Solo l'effetto tempo potrà aiutare Sergio Mattarella nella gestione di una crisi che anche al Colle si definisce complicatissima. Il presidente sta raccogliendo dati e iniziando a riflettere su come gestire anche gli scenari più bui. Lo stallo è evidente, in questi giorni cristallizzato dalla crisi del Pd. Dove si ripete come un mantra che l'unico futuro in vista è l'opposizione. Ma l'allungamento dei tempi potrebbe far maturare tra i Dem posizioni più "responsabili" in caso di chiamata alle armi proveniente dal presidente della Repubblica. Oggi per esempio spunta una lettera di dimissioni già firmata da Renzi. Qualche ingranaggio potrebbe muoversi anche se è chiaro che bisognerà vedere quanto l'ormai ex segretario riuscirà a controllare il gruppo dei renziani che sta entrando in Parlamento.

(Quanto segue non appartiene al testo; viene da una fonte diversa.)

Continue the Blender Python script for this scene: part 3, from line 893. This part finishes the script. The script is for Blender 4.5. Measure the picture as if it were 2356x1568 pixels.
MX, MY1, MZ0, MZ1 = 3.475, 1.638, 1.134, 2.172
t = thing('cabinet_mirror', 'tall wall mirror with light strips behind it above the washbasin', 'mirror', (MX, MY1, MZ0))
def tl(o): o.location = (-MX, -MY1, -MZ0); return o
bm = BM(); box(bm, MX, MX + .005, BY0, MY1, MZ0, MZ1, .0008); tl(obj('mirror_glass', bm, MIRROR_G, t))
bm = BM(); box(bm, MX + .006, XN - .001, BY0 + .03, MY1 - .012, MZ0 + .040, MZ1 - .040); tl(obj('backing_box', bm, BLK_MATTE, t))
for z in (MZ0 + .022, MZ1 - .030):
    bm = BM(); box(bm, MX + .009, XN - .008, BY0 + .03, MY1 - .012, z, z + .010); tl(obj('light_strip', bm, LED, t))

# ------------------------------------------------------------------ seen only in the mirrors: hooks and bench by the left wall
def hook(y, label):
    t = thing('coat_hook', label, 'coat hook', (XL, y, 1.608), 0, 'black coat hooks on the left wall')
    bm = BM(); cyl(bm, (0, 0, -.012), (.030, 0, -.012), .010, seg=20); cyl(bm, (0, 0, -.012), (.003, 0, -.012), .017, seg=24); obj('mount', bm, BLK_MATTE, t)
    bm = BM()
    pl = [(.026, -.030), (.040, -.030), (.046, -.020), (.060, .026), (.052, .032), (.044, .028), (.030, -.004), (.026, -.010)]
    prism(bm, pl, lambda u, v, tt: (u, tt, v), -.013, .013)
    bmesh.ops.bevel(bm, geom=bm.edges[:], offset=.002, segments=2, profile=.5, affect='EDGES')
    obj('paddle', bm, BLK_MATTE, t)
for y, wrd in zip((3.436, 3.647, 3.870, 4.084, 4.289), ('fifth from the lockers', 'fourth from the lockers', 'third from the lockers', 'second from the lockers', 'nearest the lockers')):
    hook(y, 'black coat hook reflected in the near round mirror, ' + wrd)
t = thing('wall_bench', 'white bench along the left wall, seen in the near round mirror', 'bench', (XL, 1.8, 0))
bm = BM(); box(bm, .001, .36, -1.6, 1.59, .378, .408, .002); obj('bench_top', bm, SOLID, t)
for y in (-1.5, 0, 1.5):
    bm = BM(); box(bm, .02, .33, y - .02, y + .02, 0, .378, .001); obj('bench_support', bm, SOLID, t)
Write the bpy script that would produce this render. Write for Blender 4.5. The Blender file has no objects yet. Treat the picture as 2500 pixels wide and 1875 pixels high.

I due vincitori delle elezioni, Luigi Di Maio e Matteo Salvini, appaiono bloccati nella loro forza. La violenza del voto di protesta paradossalmente riduce gli spazi di manovra dei due leader che in questa fase non possono proporre aperture politiche e rimangono fermi a chiedere al Colle l'incarico esclusivamente a loro stessi. All'esterno è la debolezza di Silvio Berlusconi a impallare gli ingranaggi della mediazione: il Cavaliere si è messo in stand-by cercando formule che possano riportarlo al centro della scena con la contestuale ricerca ragionieristica di seggi ballerini per avvicinarsi a una maggioranza. In Forza Italia girano soluzioni alchemiche di dubbio effetto per fermare la cavalcata dei Cinque stelle verso il Pd. Come quella di lanciare il moderato Zaia nel tentativo disperato di convincere Salvini a fare un passo di lato e riavvicinare così il Pd ad una sorta di nuova larga intesa.
   
Nei palazzi della politica prende quota l'idea del Governo del presidente, con un "dentro tutti" che sembra voler esorcizzare un incubo: cioè che Mattarella, una volta espletati tutti i tentativi, possa decidere che la misura è colma e richiamare il Paese alle urne già a ottobre. Facendo anticipare una Finanziaria senza fronzoli che possa essere digerita da Bruxelles. Si tratterebbe di una sorta di ballottaggio tra Salvini e Di Maio ma forse anche la constatazione salvifica di una crisi politica-istituzionale che da troppi anni limita la governabilità in Italia.

Soluzione finale certamente comprensibile per gli elettori che con il voto hanno espresso con chiarezza voglia di cambiamento. Meno per i 645 parlamentari che dovrebbero rimettere in gioco un seggio succulento. Anche l'Europa sembra aver capito le difficoltà post-voto e frena sui tempi dei rimproveri. Ma non sulla gravità degli allarmi: in Italia già si registrano "squilibri eccessivi", tra cui alto debito e una protratta bassa produttività che comporta rischi di "implicazioni transnazionali", avverte Bruxelles. Confermando che la valutazione sul "rispetto della regola del debito" è prevista per maggio. Ci sarà qualcuno a rispondergli?